__SUPPLIED MATERIAL__:

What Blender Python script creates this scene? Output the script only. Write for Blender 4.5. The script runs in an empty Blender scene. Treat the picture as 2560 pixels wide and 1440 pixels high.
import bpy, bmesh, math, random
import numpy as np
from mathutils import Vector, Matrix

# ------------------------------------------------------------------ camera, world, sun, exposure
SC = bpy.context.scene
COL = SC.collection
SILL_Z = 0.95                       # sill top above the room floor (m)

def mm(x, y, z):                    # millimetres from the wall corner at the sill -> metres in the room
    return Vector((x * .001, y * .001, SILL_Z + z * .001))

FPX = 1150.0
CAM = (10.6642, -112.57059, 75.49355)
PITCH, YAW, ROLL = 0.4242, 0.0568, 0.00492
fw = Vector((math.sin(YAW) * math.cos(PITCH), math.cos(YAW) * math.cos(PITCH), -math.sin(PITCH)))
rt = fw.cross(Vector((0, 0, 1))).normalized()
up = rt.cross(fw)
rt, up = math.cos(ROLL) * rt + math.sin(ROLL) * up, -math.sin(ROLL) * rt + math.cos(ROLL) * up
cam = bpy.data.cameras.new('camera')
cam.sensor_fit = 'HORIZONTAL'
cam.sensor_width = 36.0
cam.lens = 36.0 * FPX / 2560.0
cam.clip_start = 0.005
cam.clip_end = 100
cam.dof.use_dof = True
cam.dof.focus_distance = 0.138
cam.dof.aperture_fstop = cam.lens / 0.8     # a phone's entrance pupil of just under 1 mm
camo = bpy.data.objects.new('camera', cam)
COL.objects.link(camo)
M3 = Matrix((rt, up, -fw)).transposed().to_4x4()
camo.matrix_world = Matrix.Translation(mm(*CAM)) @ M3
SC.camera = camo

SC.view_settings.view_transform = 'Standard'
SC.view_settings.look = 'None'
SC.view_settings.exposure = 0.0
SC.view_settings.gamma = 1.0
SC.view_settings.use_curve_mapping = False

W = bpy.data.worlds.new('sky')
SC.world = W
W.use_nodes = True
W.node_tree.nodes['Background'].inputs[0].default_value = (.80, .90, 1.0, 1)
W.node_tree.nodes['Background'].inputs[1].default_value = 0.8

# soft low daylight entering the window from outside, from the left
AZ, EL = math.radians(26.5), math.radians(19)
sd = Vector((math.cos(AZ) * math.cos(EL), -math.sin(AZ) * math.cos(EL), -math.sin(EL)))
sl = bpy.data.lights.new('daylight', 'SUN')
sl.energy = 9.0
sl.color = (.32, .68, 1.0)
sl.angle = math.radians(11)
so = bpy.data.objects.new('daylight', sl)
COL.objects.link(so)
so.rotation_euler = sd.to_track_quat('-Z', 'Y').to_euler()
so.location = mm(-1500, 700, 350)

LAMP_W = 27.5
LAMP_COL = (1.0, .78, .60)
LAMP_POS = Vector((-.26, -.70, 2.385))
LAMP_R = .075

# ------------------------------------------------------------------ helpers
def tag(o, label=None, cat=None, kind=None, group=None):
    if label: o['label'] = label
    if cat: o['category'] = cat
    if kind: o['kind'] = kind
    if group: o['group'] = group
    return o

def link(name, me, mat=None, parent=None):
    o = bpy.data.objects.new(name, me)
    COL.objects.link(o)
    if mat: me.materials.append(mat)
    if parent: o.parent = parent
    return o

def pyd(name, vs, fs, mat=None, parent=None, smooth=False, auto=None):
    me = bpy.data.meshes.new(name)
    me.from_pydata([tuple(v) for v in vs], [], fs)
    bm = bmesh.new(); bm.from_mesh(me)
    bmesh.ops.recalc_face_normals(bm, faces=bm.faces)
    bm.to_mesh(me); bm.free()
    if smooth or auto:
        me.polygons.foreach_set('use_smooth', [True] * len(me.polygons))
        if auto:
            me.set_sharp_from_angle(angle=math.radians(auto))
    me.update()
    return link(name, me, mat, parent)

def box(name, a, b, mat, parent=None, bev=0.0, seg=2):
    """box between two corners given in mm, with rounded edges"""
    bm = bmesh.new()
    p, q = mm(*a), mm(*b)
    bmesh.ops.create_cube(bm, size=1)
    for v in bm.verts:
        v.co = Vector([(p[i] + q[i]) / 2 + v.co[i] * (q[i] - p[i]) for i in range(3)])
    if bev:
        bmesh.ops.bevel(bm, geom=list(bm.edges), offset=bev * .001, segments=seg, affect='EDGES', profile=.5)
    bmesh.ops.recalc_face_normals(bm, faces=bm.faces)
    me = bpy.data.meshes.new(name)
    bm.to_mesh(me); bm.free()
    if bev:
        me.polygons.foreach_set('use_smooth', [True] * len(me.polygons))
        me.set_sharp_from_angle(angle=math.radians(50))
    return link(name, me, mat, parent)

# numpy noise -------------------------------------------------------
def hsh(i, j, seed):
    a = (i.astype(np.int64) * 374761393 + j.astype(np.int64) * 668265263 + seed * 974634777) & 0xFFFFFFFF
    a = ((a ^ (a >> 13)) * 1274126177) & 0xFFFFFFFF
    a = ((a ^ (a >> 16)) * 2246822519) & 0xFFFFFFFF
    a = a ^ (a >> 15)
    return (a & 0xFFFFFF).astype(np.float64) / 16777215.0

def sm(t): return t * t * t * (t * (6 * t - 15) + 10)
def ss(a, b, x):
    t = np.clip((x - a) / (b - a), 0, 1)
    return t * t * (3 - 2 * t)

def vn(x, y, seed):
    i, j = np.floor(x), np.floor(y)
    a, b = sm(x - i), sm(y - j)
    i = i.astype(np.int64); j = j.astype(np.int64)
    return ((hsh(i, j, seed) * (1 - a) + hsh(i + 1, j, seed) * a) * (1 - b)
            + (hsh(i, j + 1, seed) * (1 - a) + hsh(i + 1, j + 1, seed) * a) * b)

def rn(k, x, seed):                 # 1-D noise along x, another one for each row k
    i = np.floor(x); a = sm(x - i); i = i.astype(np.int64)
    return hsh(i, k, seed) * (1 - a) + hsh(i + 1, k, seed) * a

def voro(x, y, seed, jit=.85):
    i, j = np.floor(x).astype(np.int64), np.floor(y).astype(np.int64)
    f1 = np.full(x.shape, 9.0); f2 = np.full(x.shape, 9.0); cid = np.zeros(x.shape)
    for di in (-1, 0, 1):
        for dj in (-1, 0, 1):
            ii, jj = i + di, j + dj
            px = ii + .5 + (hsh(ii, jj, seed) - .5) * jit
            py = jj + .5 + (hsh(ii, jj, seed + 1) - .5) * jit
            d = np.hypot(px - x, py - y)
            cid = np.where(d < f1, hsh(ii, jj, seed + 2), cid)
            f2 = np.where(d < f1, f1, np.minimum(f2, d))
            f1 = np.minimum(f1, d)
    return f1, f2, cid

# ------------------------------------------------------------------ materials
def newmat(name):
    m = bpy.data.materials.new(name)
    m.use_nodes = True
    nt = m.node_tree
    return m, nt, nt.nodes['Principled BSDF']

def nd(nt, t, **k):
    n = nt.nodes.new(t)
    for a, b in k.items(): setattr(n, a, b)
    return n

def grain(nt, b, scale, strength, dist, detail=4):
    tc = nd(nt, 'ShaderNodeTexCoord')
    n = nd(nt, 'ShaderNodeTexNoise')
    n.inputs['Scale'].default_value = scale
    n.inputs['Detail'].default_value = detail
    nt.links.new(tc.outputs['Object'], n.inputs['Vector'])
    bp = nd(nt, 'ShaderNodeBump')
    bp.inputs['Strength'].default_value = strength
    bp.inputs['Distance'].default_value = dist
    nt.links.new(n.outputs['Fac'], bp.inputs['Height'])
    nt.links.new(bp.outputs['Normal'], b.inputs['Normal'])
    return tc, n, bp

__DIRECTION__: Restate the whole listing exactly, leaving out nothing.

__COMPLETED TASK__:
What Blender Python script creates this scene? Output the script only. Write for Blender 4.5. The script runs in an empty Blender scene. Treat the picture as 2560 pixels wide and 1440 pixels high.
import bpy, bmesh, math, random
import numpy as np
from mathutils import Vector, Matrix

# ------------------------------------------------------------------ camera, world, sun, exposure
SC = bpy.context.scene
COL = SC.collection
SILL_Z = 0.95                       # sill top above the room floor (m)

def mm(x, y, z):                    # millimetres from the wall corner at the sill -> metres in the room
    return Vector((x * .001, y * .001, SILL_Z + z * .001))

FPX = 1150.0
CAM = (10.6642, -112.57059, 75.49355)
PITCH, YAW, ROLL = 0.4242, 0.0568, 0.00492
fw = Vector((math.sin(YAW) * math.cos(PITCH), math.cos(YAW) * math.cos(PITCH), -math.sin(PITCH)))
rt = fw.cross(Vector((0, 0, 1))).normalized()
up = rt.cross(fw)
rt, up = math.cos(ROLL) * rt + math.sin(ROLL) * up, -math.sin(ROLL) * rt + math.cos(ROLL) * up
cam = bpy.data.cameras.new('camera')
cam.sensor_fit = 'HORIZONTAL'
cam.sensor_width = 36.0
cam.lens = 36.0 * FPX / 2560.0
cam.clip_start = 0.005
cam.clip_end = 100
cam.dof.use_dof = True
cam.dof.focus_distance = 0.138
cam.dof.aperture_fstop = cam.lens / 0.8     # a phone's entrance pupil of just under 1 mm
camo = bpy.data.objects.new('camera', cam)
COL.objects.link(camo)
M3 = Matrix((rt, up, -fw)).transposed().to_4x4()
camo.matrix_world = Matrix.Translation(mm(*CAM)) @ M3
SC.camera = camo

SC.view_settings.view_transform = 'Standard'
SC.view_settings.look = 'None'
SC.view_settings.exposure = 0.0
SC.view_settings.gamma = 1.0
SC.view_settings.use_curve_mapping = False

W = bpy.data.worlds.new('sky')
SC.world = W
W.use_nodes = True
W.node_tree.nodes['Background'].inputs[0].default_value = (.80, .90, 1.0, 1)
W.node_tree.nodes['Background'].inputs[1].default_value = 0.8

# soft low daylight entering the window from outside, from the left
AZ, EL = math.radians(26.5), math.radians(19)
sd = Vector((math.cos(AZ) * math.cos(EL), -math.sin(AZ) * math.cos(EL), -math.sin(EL)))
sl = bpy.data.lights.new('daylight', 'SUN')
sl.energy = 9.0
sl.color = (.32, .68, 1.0)
sl.angle = math.radians(11)
so = bpy.data.objects.new('daylight', sl)
COL.objects.link(so)
so.rotation_euler = sd.to_track_quat('-Z', 'Y').to_euler()
so.location = mm(-1500, 700, 350)

LAMP_W = 27.5
LAMP_COL = (1.0, .78, .60)
LAMP_POS = Vector((-.26, -.70, 2.385))
LAMP_R = .075

# ------------------------------------------------------------------ helpers
def tag(o, label=None, cat=None, kind=None, group=None):
    if label: o['label'] = label
    if cat: o['category'] = cat
    if kind: o['kind'] = kind
    if group: o['group'] = group
    return o

def link(name, me, mat=None, parent=None):
    o = bpy.data.objects.new(name, me)
    COL.objects.link(o)
    if mat: me.materials.append(mat)
    if parent: o.parent = parent
    return o

def pyd(name, vs, fs, mat=None, parent=None, smooth=False, auto=None):
    me = bpy.data.meshes.new(name)
    me.from_pydata([tuple(v) for v in vs], [], fs)
    bm = bmesh.new(); bm.from_mesh(me)
    bmesh.ops.recalc_face_normals(bm, faces=bm.faces)
    bm.to_mesh(me); bm.free()
    if smooth or auto:
        me.polygons.foreach_set('use_smooth', [True] * len(me.polygons))
        if auto:
            me.set_sharp_from_angle(angle=math.radians(auto))
    me.update()
    return link(name, me, mat, parent)

def box(name, a, b, mat, parent=None, bev=0.0, seg=2):
    """box between two corners given in mm, with rounded edges"""
    bm = bmesh.new()
    p, q = mm(*a), mm(*b)
    bmesh.ops.create_cube(bm, size=1)
    for v in bm.verts:
        v.co = Vector([(p[i] + q[i]) / 2 + v.co[i] * (q[i] - p[i]) for i in range(3)])
    if bev:
        bmesh.ops.bevel(bm, geom=list(bm.edges), offset=bev * .001, segments=seg, affect='EDGES', profile=.5)
    bmesh.ops.recalc_face_normals(bm, faces=bm.faces)
    me = bpy.data.meshes.new(name)
    bm.to_mesh(me); bm.free()
    if bev:
        me.polygons.foreach_set('use_smooth', [True] * len(me.polygons))
        me.set_sharp_from_angle(angle=math.radians(50))
    return link(name, me, mat, parent)

# numpy noise -------------------------------------------------------
def hsh(i, j, seed):
    a = (i.astype(np.int64) * 374761393 + j.astype(np.int64) * 668265263 + seed * 974634777) & 0xFFFFFFFF
    a = ((a ^ (a >> 13)) * 1274126177) & 0xFFFFFFFF
    a = ((a ^ (a >> 16)) * 2246822519) & 0xFFFFFFFF
    a = a ^ (a >> 15)
    return (a & 0xFFFFFF).astype(np.float64) / 16777215.0

def sm(t): return t * t * t * (t * (6 * t - 15) + 10)
def ss(a, b, x):
    t = np.clip((x - a) / (b - a), 0, 1)
    return t * t * (3 - 2 * t)

def vn(x, y, seed):
    i, j = np.floor(x), np.floor(y)
    a, b = sm(x - i), sm(y - j)
    i = i.astype(np.int64); j = j.astype(np.int64)
    return ((hsh(i, j, seed) * (1 - a) + hsh(i + 1, j, seed) * a) * (1 - b)
            + (hsh(i, j + 1, seed) * (1 - a) + hsh(i + 1, j + 1, seed) * a) * b)

def rn(k, x, seed):                 # 1-D noise along x, another one for each row k
    i = np.floor(x); a = sm(x - i); i = i.astype(np.int64)
    return hsh(i, k, seed) * (1 - a) + hsh(i + 1, k, seed) * a

def voro(x, y, seed, jit=.85):
    i, j = np.floor(x).astype(np.int64), np.floor(y).astype(np.int64)
    f1 = np.full(x.shape, 9.0); f2 = np.full(x.shape, 9.0); cid = np.zeros(x.shape)
    for di in (-1, 0, 1):
        for dj in (-1, 0, 1):
            ii, jj = i + di, j + dj
            px = ii + .5 + (hsh(ii, jj, seed) - .5) * jit
            py = jj + .5 + (hsh(ii, jj, seed + 1) - .5) * jit
            d = np.hypot(px - x, py - y)
            cid = np.where(d < f1, hsh(ii, jj, seed + 2), cid)
            f2 = np.where(d < f1, f1, np.minimum(f2, d))
            f1 = np.minimum(f1, d)
    return f1, f2, cid

# ------------------------------------------------------------------ materials
def newmat(name):
    m = bpy.data.materials.new(name)
    m.use_nodes = True
    nt = m.node_tree
    return m, nt, nt.nodes['Principled BSDF']

def nd(nt, t, **k):
    n = nt.nodes.new(t)
    for a, b in k.items(): setattr(n, a, b)
    return n

def grain(nt, b, scale, strength, dist, detail=4):
    tc = nd(nt, 'ShaderNodeTexCoord')
    n = nd(nt, 'ShaderNodeTexNoise')
    n.inputs['Scale'].default_value = scale
    n.inputs['Detail'].default_value = detail
    nt.links.new(tc.outputs['Object'], n.inputs['Vector'])
    bp = nd(nt, 'ShaderNodeBump')
    bp.inputs['Strength'].default_value = strength
    bp.inputs['Distance'].default_value = dist
    nt.links.new(n.outputs['Fac'], bp.inputs['Height'])
    nt.links.new(bp.outputs['Normal'], b.inputs['Normal'])
    return tc, n, bp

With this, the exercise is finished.